Quando colleghi animati da questi ideali sono consapevoli di rischiare sulla propria pelle, come Tim e James Foley, difficilmente si tirano indietro. Non ho mai incontrato James, ma ho avuto la fortuna di conoscere Tim e altri giornalisti che di fronte a situazioni di grande criticità e questioni off-limits non si sono arresi. Da loro ho imparato che bisogna avere la forza di denunciare le vessazioni e gli abusi che avvengono in qualsiasi luogo perché lasciare che essi rimangano nel silenzio e siano perpetrati impunemente è, come diceva Martin Luther King, una minaccia per la giustizia ovunque. E proprio pensando a storie e persone come Jim e Tim, alla loro intensa e incondizionata capacità di raccontare le vicende di chi non ha voce, appare ancor più stridente l’indifferenza del mondo dell’informazione italiano nei confronti di temi importanti come i diritti umani e le crisi dimenticate.
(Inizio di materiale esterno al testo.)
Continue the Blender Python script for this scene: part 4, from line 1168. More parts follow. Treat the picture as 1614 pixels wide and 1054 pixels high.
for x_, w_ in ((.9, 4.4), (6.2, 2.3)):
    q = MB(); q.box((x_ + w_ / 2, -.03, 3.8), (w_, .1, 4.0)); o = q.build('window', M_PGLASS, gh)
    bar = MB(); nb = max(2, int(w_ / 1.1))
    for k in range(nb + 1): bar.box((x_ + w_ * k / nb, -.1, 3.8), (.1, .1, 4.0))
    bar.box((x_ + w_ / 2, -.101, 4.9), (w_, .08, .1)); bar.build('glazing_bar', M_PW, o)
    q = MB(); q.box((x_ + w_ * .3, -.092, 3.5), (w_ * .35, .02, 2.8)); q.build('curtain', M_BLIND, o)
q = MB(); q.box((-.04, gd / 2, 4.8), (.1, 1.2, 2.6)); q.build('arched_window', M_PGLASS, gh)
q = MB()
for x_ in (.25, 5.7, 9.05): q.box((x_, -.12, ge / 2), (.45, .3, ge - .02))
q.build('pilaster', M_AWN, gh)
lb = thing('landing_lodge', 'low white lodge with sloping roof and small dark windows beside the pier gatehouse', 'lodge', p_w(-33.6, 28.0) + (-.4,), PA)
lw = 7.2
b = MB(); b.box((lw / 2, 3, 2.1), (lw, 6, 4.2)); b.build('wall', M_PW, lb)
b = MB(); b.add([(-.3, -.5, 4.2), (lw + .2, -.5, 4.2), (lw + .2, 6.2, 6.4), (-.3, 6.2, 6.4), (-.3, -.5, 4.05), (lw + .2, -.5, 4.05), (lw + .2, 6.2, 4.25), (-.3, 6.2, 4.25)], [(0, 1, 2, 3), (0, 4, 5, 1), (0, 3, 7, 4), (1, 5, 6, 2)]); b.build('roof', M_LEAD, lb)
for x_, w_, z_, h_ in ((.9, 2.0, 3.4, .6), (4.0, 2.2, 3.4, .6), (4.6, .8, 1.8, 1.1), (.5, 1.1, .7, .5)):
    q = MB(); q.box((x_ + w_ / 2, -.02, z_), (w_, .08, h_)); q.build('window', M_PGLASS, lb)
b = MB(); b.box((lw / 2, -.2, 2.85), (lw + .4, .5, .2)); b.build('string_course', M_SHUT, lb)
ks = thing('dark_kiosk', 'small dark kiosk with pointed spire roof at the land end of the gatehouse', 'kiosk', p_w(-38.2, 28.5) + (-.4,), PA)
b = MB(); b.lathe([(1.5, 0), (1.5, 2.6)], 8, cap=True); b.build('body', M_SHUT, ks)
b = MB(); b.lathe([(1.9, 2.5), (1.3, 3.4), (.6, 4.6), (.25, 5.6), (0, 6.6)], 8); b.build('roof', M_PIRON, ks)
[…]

Oggi, nel giorno in cui celebreremo con Fnsi, Ordine dei giornalisti, Amnesty e molte altre associazioni la libertà dell’informazione, è giusto ricordare questi principi. Con la consapevolezza che nessun diritto sia purtroppo scontato e la continua determinazione a raccontare violazioni e storture per difendere i più deboli, gli ultimi, fino in fondo. Sempre.